プロ10年目にして優出14回。先生からの「ひょっとしたらあなたは周りから、その14回の優出は遠回りしてると思われてるかもしれない。だけどその遠回りの中で、すんなり行った人では決して見ることができない景色が見れてるわけだから、てっぺんに立った時の感動が全然違うと思うよ。それだけ優出してるってことは、もう突き抜ける1歩手前まできてるんだから、ぜひ“ここだ!”と思う感動を味わってほしいな」という言葉に、短く「はい」と答えた田中選手の表情は、何かを決意したようにも見えました。

優勝に向けての課題を、「甘さの修正ですね」と即答した田中選手。「体重とかもそうですけど、この“甘さ”っていうのは絶対的にあるなって感じてます。もちろん1走1走気持ちは入れて走ってるんで、その前の部分の取り組み方なんですけど、準備段階としてまだまだ自分に甘いなっていうのを、今日先生と会っていろんな話を聞かせてもらって気付くことができました。やっぱり今一番したいことっていうか、しなきゃいけないことが“優勝”だと思うんで、本当に今日先生に会えてよかったです」と恩師との再会で、また1つレベルアップのギアが上がったようでした。

最後に、優勝したら? との問いには「やっとスタートラインに立てました。って先生に報告したいですね。
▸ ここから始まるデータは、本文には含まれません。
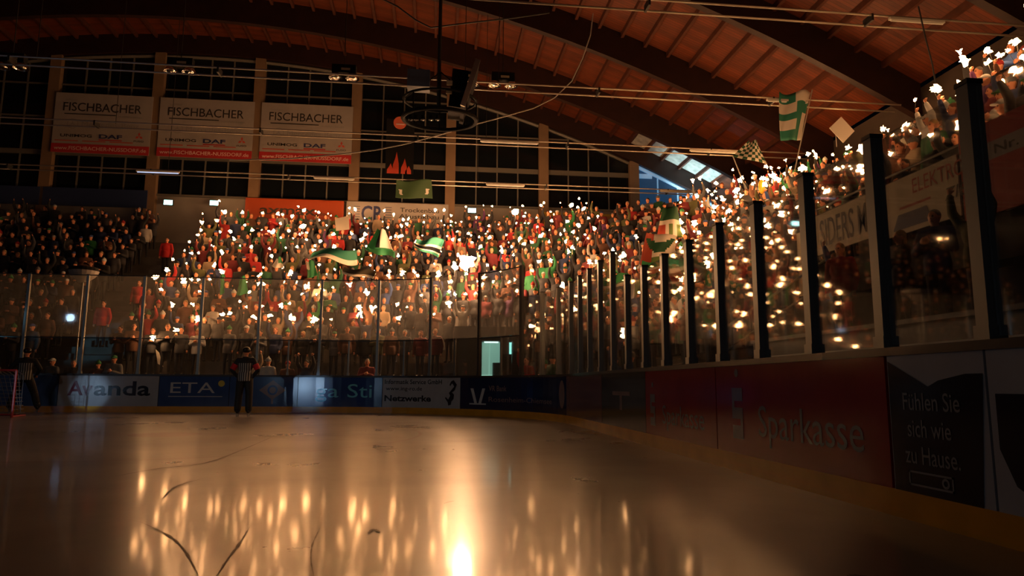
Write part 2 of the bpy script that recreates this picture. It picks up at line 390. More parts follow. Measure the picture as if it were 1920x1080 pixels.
skate_mark([(600, 990), (586, 1020), (583, 1050), (590, 1085)], .005, 'hair thin upright skate mark near the middle of the bottom edge')
skate_mark([(303, 936), (325, 915), (350, 905), (382, 897)], .013, 'short dark curved skate mark above the V shaped pair')
skate_mark([(832, 944), (842, 941), (852, 939)], .012, 'tiny skate nick beside the bright flare reflection')
skate_mark([(690, 1000), (700, 992), (712, 998)], .02, 'small dark scrape in front of the white panel reflection')

# ------------------------------------------------------------------ dasher boards
bd = empty('dasher_board', P(0, 0), label='long plastic rink boards with dark rail and yellow kick strip around the ice', cat='rink boards')
pinv = Matrix.Translation(-P(0, 0))
def sub(o, par):
    o.matrix_parent_inverse = Matrix.Translation(-Vector(par.location)) if par.rotation_euler.z == 0 else par.matrix_world.inverted(); return o
S0, S1 = S_L0-ARC-20, ARC+22
mb = MB(); sweep(mb, S0, S1, 0.02, 0.10, 0.0, 1.17); sub(mb.build('board_wall', mat('dark_board', (0.03, 0.03, 0.035), 0.2), bd), bd)
mb = MB(); sweep(mb, S0, S1, -0.015, 0.03, 0.0, 0.21); sub(mb.build('kick_plate', mat('yellow_kick_plastic', (0.60, 0.27, 0.01), 0.2, noise=(2.5, 0.2)), bd), bd)
mb = MB(); sweep(mb, S0, S1, -0.02, 0.14, 1.15, 1.21); sub(mb.build('top_rail', mat('rail_black', (0.035, 0.03, 0.03), 0.25), bd), bd)

def ad_panel(label, pa, pb, m, z0=0.21, z1=1.15, s_abs=None):
    sa, sb = s_abs if s_abs else (s_at_px(pa), s_at_px(pb))
    x, y, _ = path((sa+sb)/2); t = empty('advertising_panel', (x, y, 0), label=label, cat='advertisement', group='advertising panels on the rink boards')
    mb = MB(); sweep(mb, sa+0.01, sb-0.01, -0.006, 0.02, z0, z1, 0.3); sub(mb.build('panel', m, t), t)
    def mp(u, v, off=-0.010): return P(sa+u, z0+v, off)
    return t, sb-sa, z1-z0, mp
def on(t, o): sub(o, t); return o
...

田中先生の門下生として、植木さんや中田と4人で食事できるように…それが今1番の夢です!」と口をキュッと結んだ強くていい笑顔を見せてくれました。

その田中選手、9月27日から戸田で行われるニッカン・コム杯にあっ旋されています。“てっぺん”を目指す田中選手にぜひご期待ください!

田中京介選手のお父様・護さん(左)とお母様の光恵さん
田中京介選手のお父様・護さん(左)とお母様の光恵さん
 
 

ボートレースの存在を教えてくれたのは、身近で見守っていてくれていたお父様の護さん。いつもレースが終わるたびにお電話をくださるそうで「ここが良かったね。あれが良かったね。っていつも言ってくれるんです。でも、成績が悪いときには気を使って電話はないんで、いつも電話がもらえるような成績を残したいです」と田中選手もとてもうれしそうに大好きなお父様の話をしてくれました。